The Hub will contribute to the annual Regional Forum for Sustainable Development coordinated by the UN Economic and Social Commission for Asia and the Pacific. To inform best practice, facilitate peer learning between states, and tackle regionally-salient, transboundary challenges, the Hub will organise a regional multistakeholder contact group in the margins of this event. The Hub will also engage with thematic policy communities at regional and global levels as an audience for impact. The preparatory processes, expert meetings, and inter-ministerial discussions of regular thematic SDG reviews provide demonstrable and novel pathways to impact. The thematic, regional and country-specific avenues identified here will all generate contributions to global review of SDG implementation, and the Hub would also contribute directly to the HLPF through presentations and technical briefings.
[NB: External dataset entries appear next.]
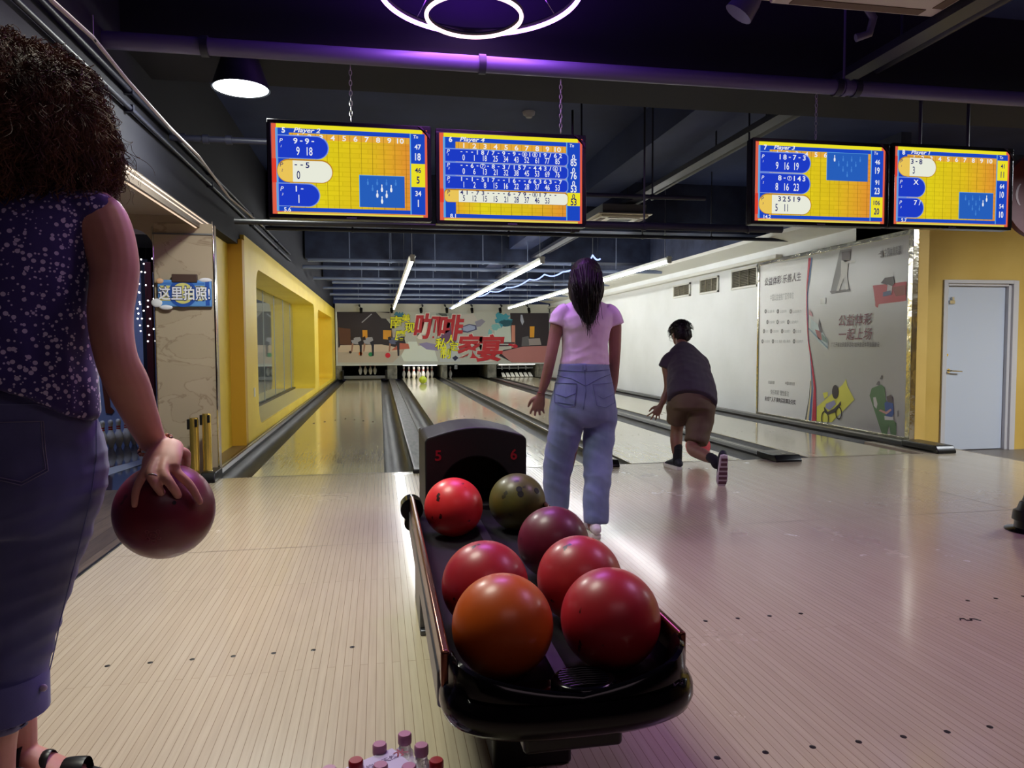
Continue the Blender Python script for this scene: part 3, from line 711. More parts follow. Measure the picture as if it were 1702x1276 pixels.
# cable tray and pipe running towards the pins
t = empty('cable_tray', 'cable tray running away under the ceiling on the right', 'cable tray', (3.05, 12, 2.78))
put('tray', MB().box(2.99, 3.11, .5, 22.8, 2.78, 2.79).box(2.99, 3.0, .5, 22.8, 2.79, 2.83).box(3.10, 3.11, .5, 22.8, 2.79, 2.83), m_piped, t)
for k in range(9): put('hanger_rod', MB().cyl((3.05, 1.5+2.4*k, 2.79), (3.05, 1.5+2.4*k, 3.3 if 1.5+2.4*k < 23 else 3.3), .008, n=6), m_piped, t)
put('cable', MB().tube([(3.04, .5+i, 2.80+.008*math.sin(i*2.1)) for i in range(23)], .012), m_black, t)
t = empty('long_pipe', 'long pipe beside the cable tray running towards the banner', 'pipe', (3.3, 12, 2.9))
put('pipe', MB().cyl((3.32, .5, 2.9), (3.32, 22.8, 2.9), .035, n=12), m_piped, t, 60)
for k in range(6): put('hanger_rod', MB().cyl((3.32, 2+3.9*k, 2.93), (3.32, 2+3.9*k, 3.3), .008, n=6), m_piped, t)
for z, lab in ((2.50, 'upper of two dark conduits on the slanting bulkhead at left'), (2.40, 'lower of two dark conduits on the slanting bulkhead at left')):
    t = empty('wall_conduit', lab, 'conduit', (-1.37, 10, z), 'conduits on the left bulkhead')
    put('pipe', MB().cyl((-1.37, 1.5, z), (-1.37, 12.0, z), .014, n=8), m_piped, t, 60)
    for k in range(5): put('bracket', MB().box(-1.4, -1.352, 2.5+2*k, 2.53+2*k, z-.02, z+.02), m_piped, t)
t = empty('white_cable', 'pale cable sagging diagonally from the ceiling past the lamp', 'cable', (-1.2, 5, 2.6))
cp = [atX(x, y, X) for x, y, X in ((70, -20, -1.12), (85, 0, -1.12), (155, 63, -1.12), (212, 134, -1.13), (282, 212, -1.14), (330, 259, -1.15), (381, 328, -1.16), (437, 376, -1.17))]
put('cable', MB().tube(cp, .009), mat('cable_white', srgb(168, 160, 160), .5), t, 60)
put('cable_tie', MB().tube([cp[2]+Vector((0, 0, .09)), cp[2], cp[2]+Vector((.01, 0, -.015))], .003), m_black, t)

# tube lamps over the lanes: a housing, tubes and end caps each
m_tube = glow('tube_white', srgb(250, 252, 250), 56)
m_hous = mat('lamp_housing_white', srgb(205, 208, 206), .45)
for k, (x, y0, y1, lab) in enumerate(((.43, 9.45, 21.9, 'left tube lamp line over the gap between the two left lanes'), (2.12, 9.4, 21.5, 'middle tube lamp line over the two middle lanes'),
                                      (3.78, 9.15, 21.3, 'right tube lamp line behind the head of the woman in pink'))):
    t = empty('tube_lamp', lab, 'lamp', (x, (y0+y1)/2, 2.15), 'tube lamp lines over the lanes')
    put('housing', MB().prism([(x-.045, y0, 2.20), (x-.02, y0, 2.165), (x+.02, y0, 2.165), (x+.045, y0, 2.20)], (0, y1-y0, 0)), m_hous, t)
    n = 10; seg = (y1-y0)/n
    for j in range(n):
        a = y0+seg*j+.02; put('tube', MB().cyl((x, a, 2.145), (x, a+seg-.04, 2.145), .016, n=10), m_tube, t, 60)
    for yy in (y0, y1): put('end_cap', MB().box(x-.03, x+.03, yy-.015, yy+.015, 2.125, 2.215), m_hous, t, bevel=.004)
    for yy in (y0+.15, y0+3.2, y0+6.4, y0+9.4, y1-.2): put('hanger_rod', MB().tube([(x, yy, 2.2), (x, yy, 3.3)], .003, 5), m_steel, t)
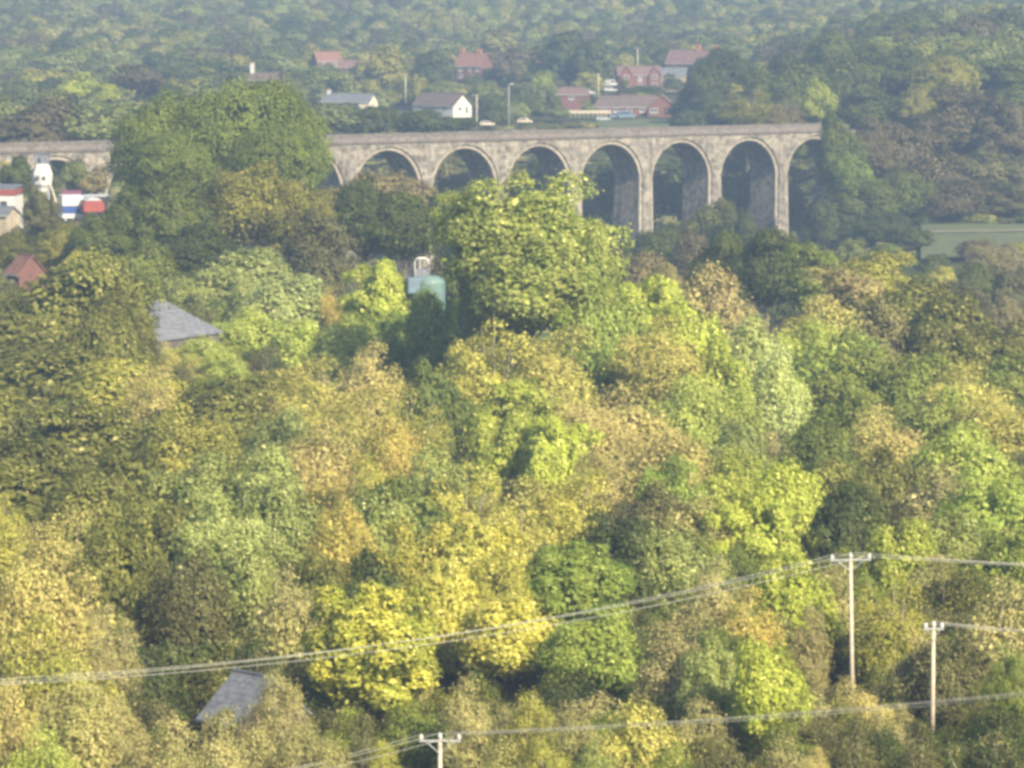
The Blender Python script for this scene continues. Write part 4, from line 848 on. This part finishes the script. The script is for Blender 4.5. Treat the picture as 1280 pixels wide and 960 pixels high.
# geometry-nodes scatter: one object, instances of prototypes that live in no scene collection
def scatter(name, label, items, protos, mats):
    """items: (x, y, z, radius, height, material key, cone)"""
    keys = sorted(set(i[5] for i in items)); col = bpy.data.collections.new(name+'_prototypes'); names = []
    for k in keys:
        for j, me in enumerate(protos):
            o = bpy.data.objects.new('%s_%s_%02d' % (name, k, j), me); o.material_slots[0].link = 'OBJECT'; o.material_slots[0].material = (FM_SHADED if name == 'hillside_woodland' else FM)[k]
            col.objects.link(o); names.append(o.name)
    order = {n: i for i, n in enumerate(sorted(names))}
    me = bpy.data.meshes.new(name); me.from_pydata([i[:3] for i in items], [], [])
    a = me.attributes.new('idx', 'INT', 'POINT'); a.data.foreach_set('value', [order['%s_%s_%02d' % (name, i[5], int(rng.integers(len(protos))))] for i in items])
    a = me.attributes.new('sc', 'FLOAT_VECTOR', 'POINT'); a.data.foreach_set('vector', np.array([(i[3], i[3], i[4]) for i in items], np.float32).ravel())
    a = me.attributes.new('rot', 'FLOAT', 'POINT'); a.data.foreach_set('value', rng.uniform(0, 6.28, len(items)).astype(np.float32))
    ob = bpy.data.objects.new(name, me); COL.objects.link(ob); tag(ob, label, kind='stuff')
    ng = bpy.data.node_groups.new(name, 'GeometryNodeTree')
    ng.interface.new_socket('Geometry', in_out='INPUT', socket_type='NodeSocketGeometry'); ng.interface.new_socket('Geometry', in_out='OUTPUT', socket_type='NodeSocketGeometry')
    N = ng.nodes.new; Lk = ng.links.new
    gi = N('NodeGroupInput'); go = N('NodeGroupOutput')
    ip = N('GeometryNodeInstanceOnPoints'); ci = N('GeometryNodeCollectionInfo'); ci.inputs['Collection'].default_value = col
    ci.inputs['Separate Children'].default_value = True; ci.inputs['Reset Children'].default_value = True
    def attr(nm, ty):
        n = N('GeometryNodeInputNamedAttribute'); n.data_type = ty; n.inputs['Name'].default_value = nm; return n.outputs[0]
    ip.inputs['Pick Instance'].default_value = True
    Lk(gi.outputs[0], ip.inputs['Points']); Lk(ci.outputs[0], ip.inputs['Instance']); Lk(attr('idx', 'INT'), ip.inputs['Instance Index'])
    cx = N('ShaderNodeCombineXYZ'); Lk(attr('rot', 'FLOAT'), cx.inputs[2]); Lk(cx.outputs[0], ip.inputs['Rotation'])
    Lk(attr('sc', 'FLOAT_VECTOR'), ip.inputs['Scale']); Lk(ip.outputs[0], go.inputs[0])
    md = ob.modifiers.new('scatter', 'NODES'); md.node_group = ng
    return ob
farm = [m for m, t in PROTO['far']]; farc = [m for m, t in PROTO['farcone']]
scatter('hillside_woodland', 'hazy mixed autumn woodland covering the far hillside', rest, farm+farc[:1], None)
und = []
for i in range(9000):
    Yu = rng.uniform(205, 1180)**1.0; X = rng.uniform(-.14, .14)*Yu; px = 640+F*X/Yu
    if px > 1118 and 780 < Yu < 930: continue
    if 745 < px < 840 and Yu > 1118: continue
    near_ = Yu < 560; r_ = rng.uniform(1.6, 3.2)*(1 if near_ else 1.2); h_ = rng.uniform(1.5, 3.6)
    if Yu > 1060 and px > 420: h_ = rng.uniform(.8, 1.8)
    if px < 135 and 660 < Yu < 760: h_ = .9
    if 225 < px < 320 and 235 < Yu < 252: continue
    if near_:
        if rng.random() < .55: h_ = rng.uniform(3.5, 7.5); r_ = rng.uniform(2.4, 4)
        tp = -40+F*(CZ-(gz(X, Yu)-.6+h_))/Yu; rp = r_/m_px(Yu)
        if any(Yu < yk and px+rp > a0 and px-rp < a1 and tp < r1 for a0, a1, r1, yk in ((1058,1082,862,272),(1152,1184,897,262),(530,570,965,240),(236,330,892,258),(505,565,382,503),(195,275,440,476),(8,50,348,565))): continue
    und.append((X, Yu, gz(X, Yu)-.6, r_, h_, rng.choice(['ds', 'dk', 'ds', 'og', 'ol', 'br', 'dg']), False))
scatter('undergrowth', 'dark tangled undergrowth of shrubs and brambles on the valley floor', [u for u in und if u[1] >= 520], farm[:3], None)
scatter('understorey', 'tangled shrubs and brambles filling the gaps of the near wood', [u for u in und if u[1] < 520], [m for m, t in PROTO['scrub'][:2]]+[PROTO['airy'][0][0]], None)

# ------------------------------------------------------------------ labels for the trees
LM = [(1068,780,'the tall power pole'), (1167,835,'the short power pole'), (550,925,'the pole at the bottom edge'), (536,350,'the teal tank'), (236,410,'the grey slate roof'), (28,330,'the red roof at the far left'),
 (268,865,'the small shed roof'), (460,820,'the bright yellow tree'), (640,310,'the tall pale green tree in the middle'), (285,170,'the big dark green domed trees'), (485,210,'the first clear viaduct arch'), (577,205,'the second clear viaduct arch'),
 (765,225,'the viaduct arch beside the tall pale tree'), (857,225,'the second last clear viaduct arch'), (950,225,'the last clear viaduct arch'), (1020,200,'the right end of the viaduct'), (552,128,'the white bungalow'), (437,128,'the grey-roofed bungalow'),
 (590,82,'the red house with two chimneys'), (798,98,'the twin-gabled brick house'), (868,75,'the house with two orange chimneys'), (800,130,'the long bungalow'), (636,130,'the street lamp'), (90,260,'the box lorry'), (53,220,'the white cabin'),
 (1225,297,'the pasture path'), (0,560,'the left edge of the photo'), (1280,560,'the right edge of the photo'), (640,960,'the bottom edge of the photo'), (1280,200,'the upper right edge'), (0,110,'the upper left edge'), (950,470,'the silvery narrow trees'), (718,720,'the fresh green tree below the wires'), (332,90,'the white chimney'), (408,76,'the small orange-roofed house'), (1182,345,'the small yellow tree near the pasture')]
SPECIAL = {(462,728): 'bright yellow lumpy tree glowing under the wires at lower centre', (650,216): 'tallest pale green tree in the middle rising in front of the viaduct', (300,98): 'largest dark green domed tree hiding several viaduct arches',
 (715,676): 'fresh green round tree just below the wires right of centre', (98,312): 'large olive oak-like tree below the red roof at the left', (1182,333): 'small golden yellow tree near the pasture at right', (945,395): 'tall silvery green narrow tree right of the yellow-green one',
 (413,358): 'small orange tree left of the yellow-green tree beside the teal tank', (415,28): 'single small orange tree high on the far hillside', (858,118): 'small bright orange bush right of the brick bungalow gable', (95,90): 'yellow-green tree standing out on the left far bank', (1024,96): 'rounded yellow-green tree above the right end of the viaduct', (478,56): 'tall yellow-topped tree above the grey-roofed bungalow'}
def szword(w): return 'small ' if w < 75 else ('large ' if w > 135 else '')
seen = {}
for t in TREES:
    o = t['o']; o['group'] = t['group']
    key = (t['px'], t['row'])
    if t['label'] or key in SPECIAL: o['label'] = t['label'] or SPECIAL[key]; continue
    cyy = t['row']+t['w']*.35
    ds = sorted(LM, key=lambda l: math.hypot(l[0]-t['px'], l[1]-cyy))
    def rel(l):
        dx = t['px']-l[0]; dy = cyy-l[1]; d = math.hypot(dx, dy)
        near_ = 'just ' if d < 70 else ('well ' if d > 150 else '')
        if abs(dx) > 2*abs(dy): w_ = 'right of' if dx > 0 else 'left of'
        elif abs(dy) > 2*abs(dx): w_ = 'below' if dy > 0 else 'above'
        else: w_ = ('below' if dy > 0 else 'above')+' and '+('right of' if dx > 0 else 'left of')
        return near_+w_+' '+l[2]
    base = '%s%s %s ' % (szword(t['w']), COLNAME[t['col']], KINDNAME[t['kind']])
    lab = None
    for cand_ in [base+rel(ds[0]), base+rel(ds[1]), base+rel(ds[2]), base+rel(ds[3])]:
        if len(cand_.split()) <= 16 and cand_ not in seen: lab = cand_; break
    k_ = 0
    while lab is None or lab in seen:
        near2 = min((q for q in TREES if q is not t and q['col'] != t['col']), key=lambda q: math.hypot(q['px']-t['px'], q['row']-t['row']) + 25*k_*((id(q) % 97)/97))
        side_ = 'right of' if t['px'] > near2['px'] else 'left of'
        lab = '%s %s a %s one %s' % (base.strip(), side_, COLNAME[near2['col']], rel(ds[k_ % 4]).replace('just ', '').replace('well ', ''))
        k_ += 1
        if k_ > 6: break
    seen[lab] = 1; o['label'] = lab

# ------------------------------------------------------------------ haze
def haze():
    m, n, out = newmat('haze_air'); v = n.nodes.new('ShaderNodeVolumePrincipled')
    v.inputs['Color'].default_value = (.37, .53, .80, 1); v.inputs['Density'].default_value = .00028; v.inputs['Anisotropy'].default_value = .0
    n.links.new(v.outputs[0], out.inputs['Volume'])
    me = MB().box(-15500, 15500, -700, 9400, CZ-80, CZ+130).mesh('haze'); me.materials.append(m)
    o = bpy.data.objects.new('haze', me); COL.objects.link(o); tag(o, 'pale bluish haze lying in the valley', kind='stuff'); o.display_type = 'WIRE'
haze()
print('trees', len(TREES), 'rest', len(rest), 'und', len(und), 'tris', sum(len(m.polygons) for m in bpy.data.meshes)*2)
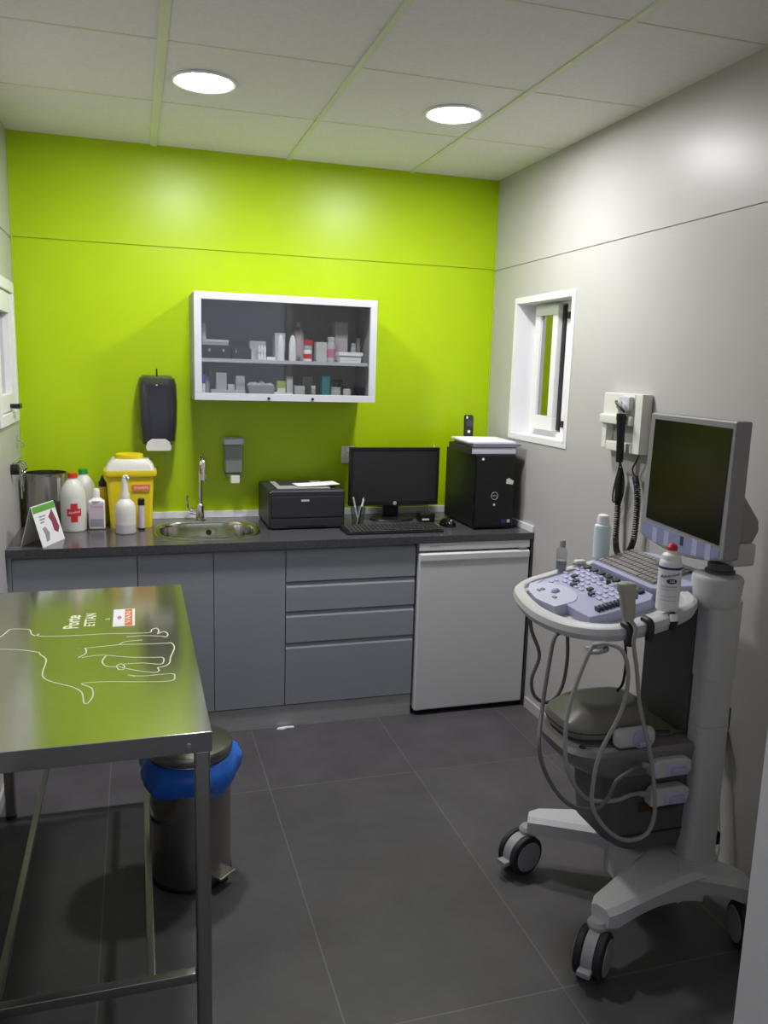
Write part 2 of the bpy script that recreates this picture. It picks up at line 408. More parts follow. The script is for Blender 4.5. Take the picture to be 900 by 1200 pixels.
obj('carcass', B().box((0.4855, CF + 0.022, 0.10), (1.0895, -0.02, HC - 0.20)).box((0.4855, CF + 0.022, 0.60), (0.51, -0.02, HC - 0.031)).box((1.065, CF + 0.022, 0.60), (1.0895, -0.02, HC - 0.031)).box((0.51, CF + 0.022, 0.74), (1.065, CF + 0.04, HC - 0.031)), CAB, t)
obj('door', front(0.4865, 0.786, 0.105, 0.800), CAB, t); obj('door', front(0.789, 1.0885, 0.105, 0.800), CAB, t)
t = thing('drawer_unit', 'grey four drawer unit between sink cabinet and white fridge', 'drawer unit', (1.385, CF, 0))
obj('carcass', B().box((1.0905, CF + 0.022, 0.10), (1.6765, -0.02, HC - 0.031)), CAB, t)
for a, c in ((0.663, 0.800), (0.530, 0.658), (0.388, 0.525), (0.105, 0.383)):
    obj('drawer', front(1.0925, 1.6755, a, c), CAB, t)
b = B().box((0.001, CF + 0.006, 0.0), (1.6765, CF + 0.020, 0.0995), 0.001)
tag(obj('plinth', b, PLINTH, loc=(0.84, CF + 0.04, 0)), 'brushed metal kick plinth under the grey cabinets', 'plinth')
b = B().box((2.236, -0.60, 0), (2.2485, -0.02, HC - 0.0305), 0.001)  # thin dark upright filling the space beside the fridge
tag(obj('side_slab', b, WORKE, loc=(2.242, -0.3, 0)), 'dark upright slab between white fridge and grey right wall', 'panel')

# worktop with an opening for the bowl
t = thing('worktop', 'long dark grey worktop carrying sink, printer and computer', 'worktop', (1.12, -0.3, HC))
SX, SY, SA, SB = 0.785, -0.315, 0.205, 0.185
wt = bmesh.new()
def sup(a, bb, n=3.2, k=48):
    R = []
    for i in range(k):
        th = 2 * PI * i / k; c, s_ = math.cos(th), math.sin(th)
        R.append((SX + a * math.copysign(abs(c) ** (2 / n), c), SY + bb * math.copysign(abs(s_) ** (2 / n), s_)))
    return R
hole = sup(SA, SB)
def rect_pt(i, k=48):
    # matching points on the outline of the slab portion round the hole
    th = 2 * PI * i / k; c, s_ = math.cos(th), math.sin(th); f = 1 / max(abs(c), abs(s_))
    hx = 0.235; 
    yy = SY + s_ * f * (0.3145 if s_ > 0 else 0.2865)
    return (SX + c * f * hx, max(-0.6015, min(-0.0005, yy)))
outer = [rect_pt(i) for i in range(48)]
bq = B()
zt_, zb_ = HC, HC - 0.03
bq.rings([[(x, y, zb_) for x, y in hole], [(x, y, zt_) for x, y in hole], [(x, y, zt_) for x, y in outer], [(x, y, zb_) for x, y in outer]], closed=True)
bq.box((0.0005, -0.6015, zb_), (SX - 0.235, -0.0005, zt_)); bq.box((SX + 0.235, -0.6015, zb_), (W - 0.0005, -0.0005, zt_))
obj('slab', bq, WORK, t)
tag(obj('upstand', B().box((0.0005, -0.016, HC), (W - 0.0005, -0.0005, HC + 0.032), 0.002), WHITE, loc=(1.12, -0.008, HC)), 'white upstand strip along the green wall behind the worktop', 'upstand')
tag(obj('upstand', B().box((W - 0.0125, -0.60, HC), (W - 0.0005, -0.017, HC + 0.03), 0.002), WHITE, loc=(W - 0.006, -0.3, HC)), 'short upstand strip along the grey right wall beside the tower', 'upstand')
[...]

Reflecting impactful partnerships at national and regional levels, the Hub aims to organise official side-events at future HLPFs with government, stakeholder and UN agency partners. Finally, the Hub will engage with the global UN Inter-Agency Expert Group on SDG indicators in the context of its work plan for improvement of specific SDG indicators, and the review of the global indicator framework in 2020 and 2025.